How has it been to work with the kids? Has anything been surprising or challenging to explain this mind shift to them?
It has definitely been challenging to get them to believe me, or even get them to take action. I’ll have them watch The True Cost, and they’ll be so angry, but they still buy fast fashion. The stuff they buy their clothes off of nowadays is crazy. They have these apps on their phone where they can find t-shirts for five dollars and other really cheap stuff. They’re always looking at it.
I think it’s affecting their choices somewhat, they definitely think about it now, but I don’t think it’s changing their choice completely. I had a girl my class who kept buying fake Gucci and Givenchy bags and she finally stopped doing that. I kept telling her, you need to save this money and buy a car so that you can drive yourself to a job. The programs were twelve weeks at a time but now it’s changing, so I’ll be with students for a longer period of time. I think that will have a more lasting effect.
What do you think is necessary to have a more circular economy?
I feel like it’s both education and better technology for textile recycling. It really blows my mind, I don’t know how companies like H&M do it if they’re really recycling the clothing, then that’s more work, so the prices should go up. That’s the hardest part with my work, is educating people on what goes into making the garment. People see something of mine and ask, why is it so expensive? It’s hard to convince people that they should be paying more for their clothes.

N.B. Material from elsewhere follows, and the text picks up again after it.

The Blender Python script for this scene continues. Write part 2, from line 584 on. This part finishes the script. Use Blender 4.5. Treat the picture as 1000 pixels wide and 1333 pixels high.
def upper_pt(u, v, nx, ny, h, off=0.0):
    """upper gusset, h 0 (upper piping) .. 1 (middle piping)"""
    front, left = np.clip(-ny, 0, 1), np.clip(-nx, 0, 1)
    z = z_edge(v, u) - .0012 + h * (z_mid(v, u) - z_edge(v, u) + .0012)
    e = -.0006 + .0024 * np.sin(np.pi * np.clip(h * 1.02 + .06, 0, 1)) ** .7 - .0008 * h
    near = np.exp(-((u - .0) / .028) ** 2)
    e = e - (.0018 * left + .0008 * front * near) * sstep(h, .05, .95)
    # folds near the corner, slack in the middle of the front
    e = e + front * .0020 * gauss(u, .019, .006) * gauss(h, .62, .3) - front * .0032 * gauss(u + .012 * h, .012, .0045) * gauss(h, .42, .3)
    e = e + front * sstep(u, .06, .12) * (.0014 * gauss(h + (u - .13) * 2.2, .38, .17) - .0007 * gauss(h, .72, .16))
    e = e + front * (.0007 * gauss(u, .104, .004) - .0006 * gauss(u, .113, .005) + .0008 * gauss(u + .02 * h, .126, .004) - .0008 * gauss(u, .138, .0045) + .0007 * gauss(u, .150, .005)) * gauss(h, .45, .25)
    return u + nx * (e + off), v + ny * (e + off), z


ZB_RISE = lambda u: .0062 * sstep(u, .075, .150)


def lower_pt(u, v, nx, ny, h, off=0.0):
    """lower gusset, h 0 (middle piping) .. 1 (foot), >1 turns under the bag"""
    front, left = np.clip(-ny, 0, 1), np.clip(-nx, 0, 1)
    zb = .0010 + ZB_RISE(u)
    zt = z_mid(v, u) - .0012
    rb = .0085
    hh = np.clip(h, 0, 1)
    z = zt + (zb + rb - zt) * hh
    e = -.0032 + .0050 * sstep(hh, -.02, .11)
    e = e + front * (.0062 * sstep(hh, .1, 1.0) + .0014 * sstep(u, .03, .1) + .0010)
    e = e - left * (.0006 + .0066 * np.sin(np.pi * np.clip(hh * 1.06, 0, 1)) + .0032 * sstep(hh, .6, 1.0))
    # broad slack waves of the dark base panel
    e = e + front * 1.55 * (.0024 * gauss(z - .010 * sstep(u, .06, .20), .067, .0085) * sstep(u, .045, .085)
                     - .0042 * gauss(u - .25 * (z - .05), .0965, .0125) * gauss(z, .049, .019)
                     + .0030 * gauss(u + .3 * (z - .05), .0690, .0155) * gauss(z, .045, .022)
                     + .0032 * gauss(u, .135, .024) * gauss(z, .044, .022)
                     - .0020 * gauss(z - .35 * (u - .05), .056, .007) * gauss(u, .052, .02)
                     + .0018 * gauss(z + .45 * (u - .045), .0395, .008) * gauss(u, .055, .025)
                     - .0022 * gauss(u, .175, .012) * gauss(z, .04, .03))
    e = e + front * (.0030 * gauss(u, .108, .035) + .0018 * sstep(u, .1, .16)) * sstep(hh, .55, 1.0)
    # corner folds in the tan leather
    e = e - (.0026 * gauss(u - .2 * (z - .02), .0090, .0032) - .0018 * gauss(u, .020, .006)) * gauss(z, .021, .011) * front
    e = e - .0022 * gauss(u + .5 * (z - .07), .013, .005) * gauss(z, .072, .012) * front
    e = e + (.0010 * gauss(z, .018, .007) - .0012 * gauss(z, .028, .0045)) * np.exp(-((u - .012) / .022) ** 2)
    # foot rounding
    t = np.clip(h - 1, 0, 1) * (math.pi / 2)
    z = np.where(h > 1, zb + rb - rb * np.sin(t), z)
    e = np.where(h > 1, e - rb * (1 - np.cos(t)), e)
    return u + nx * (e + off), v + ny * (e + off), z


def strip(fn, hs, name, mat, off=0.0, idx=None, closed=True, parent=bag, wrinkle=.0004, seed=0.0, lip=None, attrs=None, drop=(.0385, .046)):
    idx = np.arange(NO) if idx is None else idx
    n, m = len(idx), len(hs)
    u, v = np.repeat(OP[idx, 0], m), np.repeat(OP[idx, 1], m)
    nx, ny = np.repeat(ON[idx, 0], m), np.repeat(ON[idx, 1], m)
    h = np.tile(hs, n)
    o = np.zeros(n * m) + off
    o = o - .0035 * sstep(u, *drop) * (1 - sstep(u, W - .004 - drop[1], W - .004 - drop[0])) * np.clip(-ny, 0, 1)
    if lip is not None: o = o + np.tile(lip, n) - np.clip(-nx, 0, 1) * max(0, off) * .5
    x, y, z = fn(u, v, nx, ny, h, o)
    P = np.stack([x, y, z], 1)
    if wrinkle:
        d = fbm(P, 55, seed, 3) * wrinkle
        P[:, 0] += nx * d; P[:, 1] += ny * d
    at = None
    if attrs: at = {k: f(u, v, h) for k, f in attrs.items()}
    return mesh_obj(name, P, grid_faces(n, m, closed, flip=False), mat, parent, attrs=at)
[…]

Before the seventies, people wouldn’t have more than twelve pieces of clothing in their closet. They would have to save up money to buy a new pair of pants, it’s not like they could just go out and buy a new pair of pants. In my ideal world, I wish we could go back to that. But now that this fast-paced life has been introduced, I don’t know how to get people out of that cycle. I definitely think that education is a big part of it. Even with me sharing my work, the friends who have followed me along my journey are started to change the way that they shop.